-- START OF Exercise inputs --

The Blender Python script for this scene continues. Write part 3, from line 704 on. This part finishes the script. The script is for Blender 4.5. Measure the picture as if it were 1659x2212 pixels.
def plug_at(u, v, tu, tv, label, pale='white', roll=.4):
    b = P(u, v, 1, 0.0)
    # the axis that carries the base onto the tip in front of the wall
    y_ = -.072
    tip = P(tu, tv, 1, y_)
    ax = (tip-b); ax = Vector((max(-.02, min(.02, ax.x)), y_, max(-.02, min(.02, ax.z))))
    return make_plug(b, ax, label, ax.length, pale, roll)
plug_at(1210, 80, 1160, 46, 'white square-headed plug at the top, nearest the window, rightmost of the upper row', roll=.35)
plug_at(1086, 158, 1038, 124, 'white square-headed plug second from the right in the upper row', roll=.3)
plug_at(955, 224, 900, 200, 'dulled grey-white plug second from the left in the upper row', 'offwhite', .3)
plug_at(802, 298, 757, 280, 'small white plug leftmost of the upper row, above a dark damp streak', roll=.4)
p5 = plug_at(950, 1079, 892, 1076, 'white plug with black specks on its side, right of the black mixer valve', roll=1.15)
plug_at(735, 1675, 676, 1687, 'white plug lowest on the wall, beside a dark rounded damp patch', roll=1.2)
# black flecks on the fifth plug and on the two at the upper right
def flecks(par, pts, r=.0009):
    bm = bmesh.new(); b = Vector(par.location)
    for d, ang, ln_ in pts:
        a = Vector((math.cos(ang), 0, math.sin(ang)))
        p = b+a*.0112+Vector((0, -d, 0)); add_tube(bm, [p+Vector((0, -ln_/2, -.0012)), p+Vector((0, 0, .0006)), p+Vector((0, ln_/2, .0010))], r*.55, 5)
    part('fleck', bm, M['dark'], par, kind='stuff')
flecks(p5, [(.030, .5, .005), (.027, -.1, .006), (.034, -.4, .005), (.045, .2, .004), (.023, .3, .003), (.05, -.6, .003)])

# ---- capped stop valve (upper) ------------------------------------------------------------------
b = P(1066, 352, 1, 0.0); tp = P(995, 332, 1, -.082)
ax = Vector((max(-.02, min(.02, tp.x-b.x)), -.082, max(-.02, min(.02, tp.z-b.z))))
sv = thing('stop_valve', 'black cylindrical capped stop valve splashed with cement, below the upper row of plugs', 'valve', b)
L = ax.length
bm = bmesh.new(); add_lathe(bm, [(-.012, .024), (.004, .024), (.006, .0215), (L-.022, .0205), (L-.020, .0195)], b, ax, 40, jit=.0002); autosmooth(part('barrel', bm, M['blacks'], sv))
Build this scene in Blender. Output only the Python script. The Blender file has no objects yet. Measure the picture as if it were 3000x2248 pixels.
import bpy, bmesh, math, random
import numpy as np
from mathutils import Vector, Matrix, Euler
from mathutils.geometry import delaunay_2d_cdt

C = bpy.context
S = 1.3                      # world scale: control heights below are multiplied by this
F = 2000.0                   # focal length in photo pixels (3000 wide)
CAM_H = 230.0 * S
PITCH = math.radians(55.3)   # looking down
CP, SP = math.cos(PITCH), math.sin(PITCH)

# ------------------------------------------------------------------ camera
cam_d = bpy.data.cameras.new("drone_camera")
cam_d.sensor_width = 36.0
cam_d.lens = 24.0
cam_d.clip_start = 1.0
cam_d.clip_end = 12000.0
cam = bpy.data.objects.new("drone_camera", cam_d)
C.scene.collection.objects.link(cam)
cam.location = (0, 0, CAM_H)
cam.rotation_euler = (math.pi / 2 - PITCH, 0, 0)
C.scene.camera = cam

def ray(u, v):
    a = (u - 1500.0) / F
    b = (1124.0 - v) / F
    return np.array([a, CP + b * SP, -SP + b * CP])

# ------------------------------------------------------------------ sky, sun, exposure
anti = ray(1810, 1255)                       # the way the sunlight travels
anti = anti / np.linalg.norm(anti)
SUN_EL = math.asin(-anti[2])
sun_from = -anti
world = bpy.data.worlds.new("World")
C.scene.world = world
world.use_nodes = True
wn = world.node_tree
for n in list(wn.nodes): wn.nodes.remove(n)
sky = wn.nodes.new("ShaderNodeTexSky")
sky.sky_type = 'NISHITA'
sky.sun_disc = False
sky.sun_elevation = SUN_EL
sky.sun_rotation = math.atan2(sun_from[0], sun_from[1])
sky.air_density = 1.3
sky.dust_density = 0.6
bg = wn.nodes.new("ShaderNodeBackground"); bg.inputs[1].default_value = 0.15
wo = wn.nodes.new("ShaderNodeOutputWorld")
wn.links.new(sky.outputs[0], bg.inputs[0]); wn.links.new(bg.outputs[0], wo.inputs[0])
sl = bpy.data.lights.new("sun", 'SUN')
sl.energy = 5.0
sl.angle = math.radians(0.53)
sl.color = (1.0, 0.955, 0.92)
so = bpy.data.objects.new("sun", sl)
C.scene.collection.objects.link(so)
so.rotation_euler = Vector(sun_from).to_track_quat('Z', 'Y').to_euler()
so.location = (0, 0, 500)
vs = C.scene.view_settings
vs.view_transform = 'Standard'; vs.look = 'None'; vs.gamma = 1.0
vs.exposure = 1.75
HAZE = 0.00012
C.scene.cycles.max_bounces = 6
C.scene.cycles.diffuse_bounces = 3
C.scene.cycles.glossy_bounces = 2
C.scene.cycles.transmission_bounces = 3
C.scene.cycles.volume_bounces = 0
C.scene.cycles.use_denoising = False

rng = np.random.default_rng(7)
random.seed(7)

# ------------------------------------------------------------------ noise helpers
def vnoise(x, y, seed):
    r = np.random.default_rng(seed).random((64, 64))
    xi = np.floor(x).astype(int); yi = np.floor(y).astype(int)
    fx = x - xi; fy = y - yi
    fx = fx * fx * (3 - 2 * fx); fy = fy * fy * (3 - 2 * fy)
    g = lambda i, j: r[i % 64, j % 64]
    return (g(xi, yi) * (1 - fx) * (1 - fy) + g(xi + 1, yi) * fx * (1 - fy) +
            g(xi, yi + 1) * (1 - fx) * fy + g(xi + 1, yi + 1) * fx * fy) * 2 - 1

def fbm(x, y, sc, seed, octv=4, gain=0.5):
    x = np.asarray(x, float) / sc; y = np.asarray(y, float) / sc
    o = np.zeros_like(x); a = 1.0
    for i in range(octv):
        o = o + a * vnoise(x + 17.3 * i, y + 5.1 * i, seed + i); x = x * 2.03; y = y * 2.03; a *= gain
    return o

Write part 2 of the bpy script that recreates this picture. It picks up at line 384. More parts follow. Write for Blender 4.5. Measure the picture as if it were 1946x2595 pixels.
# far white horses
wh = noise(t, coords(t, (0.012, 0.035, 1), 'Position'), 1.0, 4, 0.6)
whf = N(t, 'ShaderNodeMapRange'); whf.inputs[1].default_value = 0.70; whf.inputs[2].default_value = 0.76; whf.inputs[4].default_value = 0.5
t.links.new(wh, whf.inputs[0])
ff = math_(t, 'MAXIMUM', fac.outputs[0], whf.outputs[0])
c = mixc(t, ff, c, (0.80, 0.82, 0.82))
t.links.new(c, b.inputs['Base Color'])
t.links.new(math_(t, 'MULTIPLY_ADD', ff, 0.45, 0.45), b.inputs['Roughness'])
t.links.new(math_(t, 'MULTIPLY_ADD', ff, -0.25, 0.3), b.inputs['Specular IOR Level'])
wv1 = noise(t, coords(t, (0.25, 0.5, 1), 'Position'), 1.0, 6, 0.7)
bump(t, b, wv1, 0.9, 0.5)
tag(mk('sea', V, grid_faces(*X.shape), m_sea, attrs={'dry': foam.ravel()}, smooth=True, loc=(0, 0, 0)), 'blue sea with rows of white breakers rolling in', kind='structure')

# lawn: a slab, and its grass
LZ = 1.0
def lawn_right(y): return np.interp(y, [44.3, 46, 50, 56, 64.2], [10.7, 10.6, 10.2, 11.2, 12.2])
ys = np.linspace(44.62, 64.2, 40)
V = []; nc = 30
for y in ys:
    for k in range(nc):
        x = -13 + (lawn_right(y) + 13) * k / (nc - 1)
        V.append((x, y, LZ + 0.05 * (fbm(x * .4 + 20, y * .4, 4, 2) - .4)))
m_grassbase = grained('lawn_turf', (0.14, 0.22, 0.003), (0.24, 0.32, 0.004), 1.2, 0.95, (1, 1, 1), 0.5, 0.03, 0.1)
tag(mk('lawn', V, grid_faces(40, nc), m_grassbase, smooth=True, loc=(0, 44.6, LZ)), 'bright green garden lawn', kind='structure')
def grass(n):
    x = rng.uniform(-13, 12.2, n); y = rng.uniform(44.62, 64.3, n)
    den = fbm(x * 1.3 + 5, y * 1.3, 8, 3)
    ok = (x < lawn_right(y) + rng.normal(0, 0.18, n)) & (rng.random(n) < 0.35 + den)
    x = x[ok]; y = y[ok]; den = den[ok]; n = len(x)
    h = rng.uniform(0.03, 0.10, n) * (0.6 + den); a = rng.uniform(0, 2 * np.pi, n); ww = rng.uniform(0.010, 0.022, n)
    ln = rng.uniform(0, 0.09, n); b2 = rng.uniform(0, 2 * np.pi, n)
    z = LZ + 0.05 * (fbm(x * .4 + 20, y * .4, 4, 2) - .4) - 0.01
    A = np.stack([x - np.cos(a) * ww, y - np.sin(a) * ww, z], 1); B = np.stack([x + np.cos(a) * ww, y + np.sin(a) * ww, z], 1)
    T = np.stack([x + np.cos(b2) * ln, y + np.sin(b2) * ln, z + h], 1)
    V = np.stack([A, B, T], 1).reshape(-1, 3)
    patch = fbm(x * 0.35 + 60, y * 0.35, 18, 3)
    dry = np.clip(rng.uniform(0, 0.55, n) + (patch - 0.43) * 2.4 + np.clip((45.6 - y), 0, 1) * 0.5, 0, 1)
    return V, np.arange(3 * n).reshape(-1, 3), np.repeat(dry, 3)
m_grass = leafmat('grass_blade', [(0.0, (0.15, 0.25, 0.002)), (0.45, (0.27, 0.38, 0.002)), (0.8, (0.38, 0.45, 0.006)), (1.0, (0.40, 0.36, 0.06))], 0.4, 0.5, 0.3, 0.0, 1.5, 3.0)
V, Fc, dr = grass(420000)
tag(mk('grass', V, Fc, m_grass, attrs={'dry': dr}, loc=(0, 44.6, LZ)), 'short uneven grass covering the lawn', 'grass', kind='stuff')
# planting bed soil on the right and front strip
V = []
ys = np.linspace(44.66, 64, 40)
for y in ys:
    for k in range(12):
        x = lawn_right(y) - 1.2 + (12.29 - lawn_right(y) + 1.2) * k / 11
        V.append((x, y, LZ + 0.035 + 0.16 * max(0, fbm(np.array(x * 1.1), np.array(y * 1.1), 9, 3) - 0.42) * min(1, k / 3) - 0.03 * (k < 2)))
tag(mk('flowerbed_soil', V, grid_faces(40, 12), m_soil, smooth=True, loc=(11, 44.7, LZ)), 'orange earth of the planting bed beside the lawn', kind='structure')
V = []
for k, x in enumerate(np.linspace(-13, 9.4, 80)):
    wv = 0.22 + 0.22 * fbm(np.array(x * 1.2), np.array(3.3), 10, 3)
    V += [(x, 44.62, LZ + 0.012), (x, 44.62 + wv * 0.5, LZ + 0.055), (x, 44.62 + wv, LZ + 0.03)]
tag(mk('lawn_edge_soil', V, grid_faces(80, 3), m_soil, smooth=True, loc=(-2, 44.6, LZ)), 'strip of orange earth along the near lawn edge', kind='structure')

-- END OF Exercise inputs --

Reproduce the lines exactly, from the line that contains "Build this scene" through the line that contains "return np.array([a, CP", and nothing more.

Build this scene in Blender. Output only the Python script. The Blender file has no objects yet. Measure the picture as if it were 3000x2248 pixels.
import bpy, bmesh, math, random
import numpy as np
from mathutils import Vector, Matrix, Euler
from mathutils.geometry import delaunay_2d_cdt

C = bpy.context
S = 1.3                      # world scale: control heights below are multiplied by this
F = 2000.0                   # focal length in photo pixels (3000 wide)
CAM_H = 230.0 * S
PITCH = math.radians(55.3)   # looking down
CP, SP = math.cos(PITCH), math.sin(PITCH)

# ------------------------------------------------------------------ camera
cam_d = bpy.data.cameras.new("drone_camera")
cam_d.sensor_width = 36.0
cam_d.lens = 24.0
cam_d.clip_start = 1.0
cam_d.clip_end = 12000.0
cam = bpy.data.objects.new("drone_camera", cam_d)
C.scene.collection.objects.link(cam)
cam.location = (0, 0, CAM_H)
cam.rotation_euler = (math.pi / 2 - PITCH, 0, 0)
C.scene.camera = cam

def ray(u, v):
    a = (u - 1500.0) / F
    b = (1124.0 - v) / F
    return np.array([a, CP + b * SP, -SP + b * CP])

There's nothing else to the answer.